◆ **DATA LINES**
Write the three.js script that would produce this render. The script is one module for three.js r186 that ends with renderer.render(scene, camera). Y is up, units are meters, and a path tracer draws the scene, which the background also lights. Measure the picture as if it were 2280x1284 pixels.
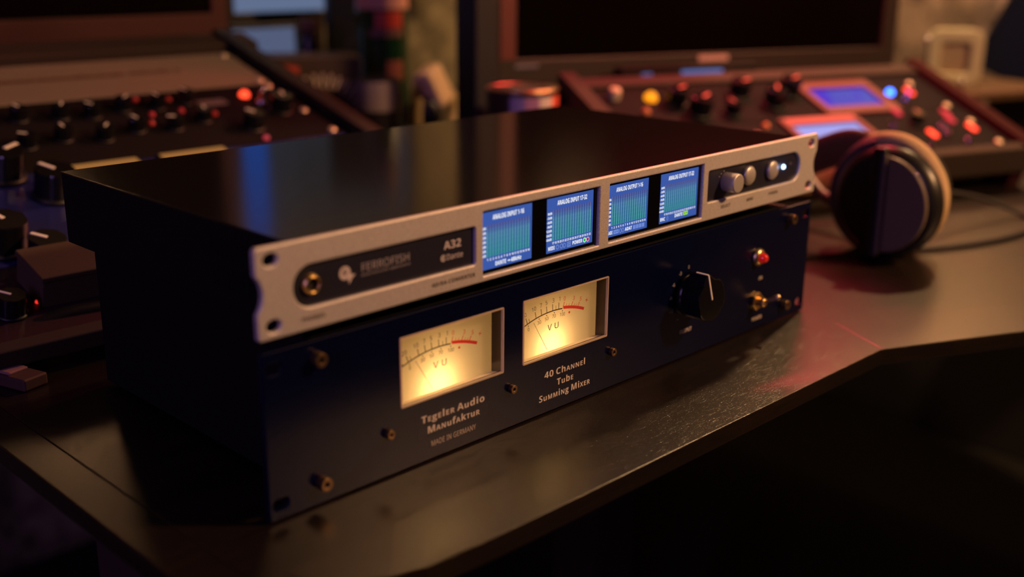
import * as THREE from 'three';
import { RoundedBoxGeometry } from 'three/addons/geometries/RoundedBoxGeometry.js';
import { mergeGeometries } from 'three/addons/utils/BufferGeometryUtils.js';
import { RectAreaLightUniformsLib } from 'three/addons/lights/RectAreaLightUniformsLib.js';

RectAreaLightUniformsLib.init();
const scene = new THREE.Scene();
scene.background = new THREE.Color(0x000000);

// ------------------------------------------------------------------ camera
const camera = new THREE.PerspectiveCamera(28.895, 2280 / 1284, 0.05, 20);
camera.rotation.order = 'YXZ';
camera.position.set(-0.5024, 0.2639, 0.4178);
camera.rotation.set(-0.2927, -0.7930, 0.0087);
camera.focus = 0.672;
camera.userData.fStop = 3.3;
camera.updateProjectionMatrix();

const renderer = new THREE.WebGLRenderer({ antialias: true });
renderer.toneMapping = THREE.LinearToneMapping;
renderer.toneMappingExposure = 1.0;
renderer.shadowMap.enabled = true;

// ------------------------------------------------------------------ lights of the room (their fittings are built below)
const KEY = { at: [0.70, 0.90, 0.90], to: [0.05, 0.08, 0.0], color: [1.0, 0.50, 0.22], power: 385, size: 0.13 };
const SIDE = { at: [1.60, 0.62, -0.45], color: [1.0, 0.55, 0.26], power: 0.25 };
const BACK = { at: [1.16, 0.92, -0.215], color: [1.0, 0.56, 0.25], power: 2.8 };
const RED = { at: [0.695, 0.515, -0.375], to: [0.643, 0.095, -0.236], color: [1.0, 0.05, 0.08], power: 100, w: 0.4, h: 0.03 };
const VIOLET = { at: [-1.40, 0.55, 0.35], to: [-0.2, 0.1, 0.0], color: [0.55, 0.30, 1.0], power: 24, w: 0.06, h: 0.7 };
const METER = { color: [1.0, 0.58, 0.21], power: 0.0025 };

function area(name, L, w, h) {
  const l = new THREE.RectAreaLight(new THREE.Color().setRGB(...L.color), L.power, w, h);
  l.name = name; l.position.set(...L.at); l.lookAt(...L.to); scene.add(l); return l;
}
area('key_area', KEY, KEY.size, KEY.size);
area('red_area', RED, RED.w, RED.h);
area('violet_area', VIOLET, VIOLET.w, VIOLET.h);

// ------------------------------------------------------------------ helpers
let seed = 7;
const rnd = () => { seed = (seed * 1664525 + 1013904223) >>> 0; return seed / 4294967296; };
const rr = (a, b) => a + (b - a) * rnd();
const MM = 0.001, V2 = (x, y) => new THREE.Vector2(x, y), V3 = (x, y, z) => new THREE.Vector3(x, y, z);
const used = new Map();
function numbered(n) { const k = used.get(n) ?? 0; used.set(n, k + 1); return k ? `${n}_${String(k).padStart(3, '0')}` : n; }
function shade(o) { o.castShadow = true; o.receiveShadow = true; return o; }
function part(name, geometry, material, parent, at, rot) {
  const m = shade(new THREE.Mesh(geometry, material));
  m.name = name; parent.add(m);
  if (at) m.position.set(...at);
  if (rot) m.rotation.set(...rot);
  return m;
}
function group(name, parent, at, rot) {
  const o = new THREE.Group(); o.name = name; parent.add(o);
  if (at) o.position.set(...at);
  if (rot) o.rotation.set(...rot);
  return o;
}
function tag(o, label, category, grp) { o.userData.label = label; o.userData.category = category; if (grp) o.userData.group = grp; return o; }
function thing(name, label, category, at = [0, 0, 0], turn = 0, grp) {
  const o = group(numbered(name), scene, at); o.rotation.y = turn;
  return tag(o, label, category, grp);
}
function struct(name, geometry, material, at, rot) { const m = part(name, geometry, material, scene, at, rot); m.userData.kind = 'structure'; return m; }
const std = (rgb, roughness, metalness = 0, more = {}) => new THREE.MeshPhysicalMaterial({ color: new THREE.Color().setRGB(...rgb), roughness, metalness, ...more });
const glow = (rgb, k = 1, base = [0.02, 0.02, 0.02]) => new THREE.MeshPhysicalMaterial({ color: new THREE.Color().setRGB(...base), roughness: 0.5, specularIntensity: 0.4, emissive: new THREE.Color().setRGB(...rgb), emissiveIntensity: k });
const box = (w, h, d, r = 0.001, s = 2) => new RoundedBoxGeometry(w, h, d, s, Math.min(r, w / 2.01, h / 2.01, d / 2.01));
const lathe = (pts, seg = 48) => new THREE.LatheGeometry(pts.map(([x, y]) => V2(x, y)), seg);
const facing = (g) => g.rotateX(Math.PI / 2);                       // a lathe about y turned to point along +z
const tube = (pts, r, seg = 60, rs = 12) => new THREE.TubeGeometry(new THREE.CatmullRomCurve3(pts.map((p) => V3(...p))), seg, r, rs, false);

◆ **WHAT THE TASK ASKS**
Say how many lines hold the word "background", giving the number and nothing else.

◆ **TASK ANSWER**
2